- _Available data_:

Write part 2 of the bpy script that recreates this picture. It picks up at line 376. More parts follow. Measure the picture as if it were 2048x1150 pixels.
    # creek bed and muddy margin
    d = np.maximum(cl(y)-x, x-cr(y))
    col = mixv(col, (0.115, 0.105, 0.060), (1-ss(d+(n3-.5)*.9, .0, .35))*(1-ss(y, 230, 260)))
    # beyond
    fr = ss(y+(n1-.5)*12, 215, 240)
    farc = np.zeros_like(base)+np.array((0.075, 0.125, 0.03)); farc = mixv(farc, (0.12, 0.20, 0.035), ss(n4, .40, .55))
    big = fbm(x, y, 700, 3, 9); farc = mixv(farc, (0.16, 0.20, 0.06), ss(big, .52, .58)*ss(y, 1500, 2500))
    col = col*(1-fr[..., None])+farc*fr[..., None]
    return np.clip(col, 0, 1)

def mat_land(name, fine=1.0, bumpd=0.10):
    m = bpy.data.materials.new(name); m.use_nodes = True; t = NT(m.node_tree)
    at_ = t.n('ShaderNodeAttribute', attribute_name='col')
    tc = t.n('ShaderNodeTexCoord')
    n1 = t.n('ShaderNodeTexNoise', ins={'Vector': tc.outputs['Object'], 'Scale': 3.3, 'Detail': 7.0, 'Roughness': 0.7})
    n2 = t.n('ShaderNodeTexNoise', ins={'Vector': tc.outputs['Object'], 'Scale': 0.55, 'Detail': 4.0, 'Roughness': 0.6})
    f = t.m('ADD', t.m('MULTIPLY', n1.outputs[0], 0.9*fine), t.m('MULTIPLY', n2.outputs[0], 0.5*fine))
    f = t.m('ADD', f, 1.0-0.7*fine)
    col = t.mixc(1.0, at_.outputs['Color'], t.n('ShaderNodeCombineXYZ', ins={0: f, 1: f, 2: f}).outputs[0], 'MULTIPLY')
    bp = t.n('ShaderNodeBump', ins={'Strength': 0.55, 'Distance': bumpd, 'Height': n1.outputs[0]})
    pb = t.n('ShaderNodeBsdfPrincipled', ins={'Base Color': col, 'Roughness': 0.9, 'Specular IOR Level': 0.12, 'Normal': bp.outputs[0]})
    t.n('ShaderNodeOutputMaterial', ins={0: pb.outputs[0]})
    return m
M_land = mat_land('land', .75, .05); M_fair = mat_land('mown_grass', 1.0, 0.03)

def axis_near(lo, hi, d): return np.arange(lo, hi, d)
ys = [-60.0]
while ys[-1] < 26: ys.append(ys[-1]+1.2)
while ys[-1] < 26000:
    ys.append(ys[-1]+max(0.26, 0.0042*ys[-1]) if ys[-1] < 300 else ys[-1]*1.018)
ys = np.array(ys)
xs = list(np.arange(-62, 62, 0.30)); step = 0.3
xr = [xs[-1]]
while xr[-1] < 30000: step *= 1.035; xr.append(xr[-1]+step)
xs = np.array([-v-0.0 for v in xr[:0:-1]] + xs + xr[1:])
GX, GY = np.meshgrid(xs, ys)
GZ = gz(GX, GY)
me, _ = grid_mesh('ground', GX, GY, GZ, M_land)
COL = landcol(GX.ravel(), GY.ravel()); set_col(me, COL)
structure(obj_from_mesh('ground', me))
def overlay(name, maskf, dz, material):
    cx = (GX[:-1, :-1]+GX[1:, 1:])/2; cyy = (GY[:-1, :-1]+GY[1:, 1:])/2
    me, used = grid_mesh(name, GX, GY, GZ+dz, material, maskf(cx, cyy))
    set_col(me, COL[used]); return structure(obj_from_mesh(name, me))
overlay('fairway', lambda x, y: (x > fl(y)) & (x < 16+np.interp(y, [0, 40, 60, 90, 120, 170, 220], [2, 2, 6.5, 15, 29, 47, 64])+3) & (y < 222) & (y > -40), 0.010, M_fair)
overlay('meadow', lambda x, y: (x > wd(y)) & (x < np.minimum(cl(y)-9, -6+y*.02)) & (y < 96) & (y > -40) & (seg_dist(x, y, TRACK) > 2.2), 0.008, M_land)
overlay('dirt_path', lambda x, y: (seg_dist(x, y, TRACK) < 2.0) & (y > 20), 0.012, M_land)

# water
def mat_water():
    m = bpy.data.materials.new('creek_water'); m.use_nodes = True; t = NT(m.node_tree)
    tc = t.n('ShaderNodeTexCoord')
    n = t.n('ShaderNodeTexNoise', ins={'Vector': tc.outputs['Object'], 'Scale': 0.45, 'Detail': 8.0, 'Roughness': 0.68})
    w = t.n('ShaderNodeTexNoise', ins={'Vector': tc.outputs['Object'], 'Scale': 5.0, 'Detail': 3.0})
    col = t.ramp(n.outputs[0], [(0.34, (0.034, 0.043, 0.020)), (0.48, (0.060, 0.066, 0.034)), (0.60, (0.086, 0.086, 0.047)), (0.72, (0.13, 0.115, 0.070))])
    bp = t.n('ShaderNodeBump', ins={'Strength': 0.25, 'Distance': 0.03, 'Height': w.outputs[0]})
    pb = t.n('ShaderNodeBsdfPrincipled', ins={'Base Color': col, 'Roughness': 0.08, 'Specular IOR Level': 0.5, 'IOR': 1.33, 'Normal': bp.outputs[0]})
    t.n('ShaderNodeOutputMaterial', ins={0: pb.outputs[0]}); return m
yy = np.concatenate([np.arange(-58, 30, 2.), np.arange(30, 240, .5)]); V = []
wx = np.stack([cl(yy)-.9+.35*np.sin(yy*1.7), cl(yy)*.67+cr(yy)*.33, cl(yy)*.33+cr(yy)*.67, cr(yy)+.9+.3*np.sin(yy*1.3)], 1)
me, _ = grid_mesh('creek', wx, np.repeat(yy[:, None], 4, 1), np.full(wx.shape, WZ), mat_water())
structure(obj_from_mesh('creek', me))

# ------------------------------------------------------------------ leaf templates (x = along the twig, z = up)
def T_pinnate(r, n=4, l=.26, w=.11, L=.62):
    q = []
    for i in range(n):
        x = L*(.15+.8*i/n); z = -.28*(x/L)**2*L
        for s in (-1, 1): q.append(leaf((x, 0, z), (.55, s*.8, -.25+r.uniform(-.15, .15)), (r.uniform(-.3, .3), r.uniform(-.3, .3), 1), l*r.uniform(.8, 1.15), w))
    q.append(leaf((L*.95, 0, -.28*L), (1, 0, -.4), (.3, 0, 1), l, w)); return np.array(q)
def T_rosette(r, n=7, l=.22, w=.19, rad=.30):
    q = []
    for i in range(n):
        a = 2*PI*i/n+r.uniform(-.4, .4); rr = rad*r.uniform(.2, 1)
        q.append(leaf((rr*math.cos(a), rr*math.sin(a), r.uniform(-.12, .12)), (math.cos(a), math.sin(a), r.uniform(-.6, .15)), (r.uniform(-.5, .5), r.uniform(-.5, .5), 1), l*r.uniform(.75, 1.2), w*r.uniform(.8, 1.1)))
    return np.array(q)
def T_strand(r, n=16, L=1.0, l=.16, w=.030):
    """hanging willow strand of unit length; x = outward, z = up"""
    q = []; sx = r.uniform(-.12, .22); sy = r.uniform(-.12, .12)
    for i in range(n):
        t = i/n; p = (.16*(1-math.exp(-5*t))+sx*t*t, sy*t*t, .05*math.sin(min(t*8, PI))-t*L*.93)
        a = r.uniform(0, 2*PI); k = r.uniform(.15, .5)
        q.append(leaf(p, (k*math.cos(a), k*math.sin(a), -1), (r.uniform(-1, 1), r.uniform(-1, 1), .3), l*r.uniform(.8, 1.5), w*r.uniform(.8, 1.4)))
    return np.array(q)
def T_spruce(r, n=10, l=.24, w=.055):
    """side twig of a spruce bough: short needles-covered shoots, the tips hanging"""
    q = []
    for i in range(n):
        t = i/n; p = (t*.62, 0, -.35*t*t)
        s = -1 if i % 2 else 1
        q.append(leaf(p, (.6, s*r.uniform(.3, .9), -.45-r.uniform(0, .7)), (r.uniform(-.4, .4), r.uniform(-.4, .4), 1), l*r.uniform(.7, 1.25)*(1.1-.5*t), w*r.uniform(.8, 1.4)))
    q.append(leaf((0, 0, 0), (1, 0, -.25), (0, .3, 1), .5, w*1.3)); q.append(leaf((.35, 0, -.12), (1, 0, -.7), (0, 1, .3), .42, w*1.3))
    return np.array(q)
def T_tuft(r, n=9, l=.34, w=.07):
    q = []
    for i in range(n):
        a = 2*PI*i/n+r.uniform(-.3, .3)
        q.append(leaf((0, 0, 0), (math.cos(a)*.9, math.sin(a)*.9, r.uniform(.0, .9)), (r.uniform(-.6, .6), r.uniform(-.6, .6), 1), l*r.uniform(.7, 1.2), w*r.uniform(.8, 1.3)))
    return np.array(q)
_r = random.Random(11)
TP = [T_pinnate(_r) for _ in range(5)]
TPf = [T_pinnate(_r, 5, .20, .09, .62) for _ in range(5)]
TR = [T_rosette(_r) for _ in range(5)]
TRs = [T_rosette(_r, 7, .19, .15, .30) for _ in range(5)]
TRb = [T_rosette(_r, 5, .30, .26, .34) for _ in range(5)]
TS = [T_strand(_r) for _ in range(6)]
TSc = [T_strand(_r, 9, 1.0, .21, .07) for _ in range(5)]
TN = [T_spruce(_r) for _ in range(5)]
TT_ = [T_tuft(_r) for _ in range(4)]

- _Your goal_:
Extract the run of lines that opens with the line containing "COL = landcol(GX.ravel(), GY.ravel());" and closes with the line containing "structure(obj_from_mesh('creek', me))"; reproduce it exactly and add nothing.

- _Solved exercise_:
COL = landcol(GX.ravel(), GY.ravel()); set_col(me, COL)
structure(obj_from_mesh('ground', me))
def overlay(name, maskf, dz, material):
    cx = (GX[:-1, :-1]+GX[1:, 1:])/2; cyy = (GY[:-1, :-1]+GY[1:, 1:])/2
    me, used = grid_mesh(name, GX, GY, GZ+dz, material, maskf(cx, cyy))
    set_col(me, COL[used]); return structure(obj_from_mesh(name, me))
overlay('fairway', lambda x, y: (x > fl(y)) & (x < 16+np.interp(y, [0, 40, 60, 90, 120, 170, 220], [2, 2, 6.5, 15, 29, 47, 64])+3) & (y < 222) & (y > -40), 0.010, M_fair)
overlay('meadow', lambda x, y: (x > wd(y)) & (x < np.minimum(cl(y)-9, -6+y*.02)) & (y < 96) & (y > -40) & (seg_dist(x, y, TRACK) > 2.2), 0.008, M_land)
overlay('dirt_path', lambda x, y: (seg_dist(x, y, TRACK) < 2.0) & (y > 20), 0.012, M_land)

# water
def mat_water():
    m = bpy.data.materials.new('creek_water'); m.use_nodes = True; t = NT(m.node_tree)
    tc = t.n('ShaderNodeTexCoord')
    n = t.n('ShaderNodeTexNoise', ins={'Vector': tc.outputs['Object'], 'Scale': 0.45, 'Detail': 8.0, 'Roughness': 0.68})
    w = t.n('ShaderNodeTexNoise', ins={'Vector': tc.outputs['Object'], 'Scale': 5.0, 'Detail': 3.0})
    col = t.ramp(n.outputs[0], [(0.34, (0.034, 0.043, 0.020)), (0.48, (0.060, 0.066, 0.034)), (0.60, (0.086, 0.086, 0.047)), (0.72, (0.13, 0.115, 0.070))])
    bp = t.n('ShaderNodeBump', ins={'Strength': 0.25, 'Distance': 0.03, 'Height': w.outputs[0]})
    pb = t.n('ShaderNodeBsdfPrincipled', ins={'Base Color': col, 'Roughness': 0.08, 'Specular IOR Level': 0.5, 'IOR': 1.33, 'Normal': bp.outputs[0]})
    t.n('ShaderNodeOutputMaterial', ins={0: pb.outputs[0]}); return m
yy = np.concatenate([np.arange(-58, 30, 2.), np.arange(30, 240, .5)]); V = []
wx = np.stack([cl(yy)-.9+.35*np.sin(yy*1.7), cl(yy)*.67+cr(yy)*.33, cl(yy)*.33+cr(yy)*.67, cr(yy)+.9+.3*np.sin(yy*1.3)], 1)
me, _ = grid_mesh('creek', wx, np.repeat(yy[:, None], 4, 1), np.full(wx.shape, WZ), mat_water())
structure(obj_from_mesh('creek', me))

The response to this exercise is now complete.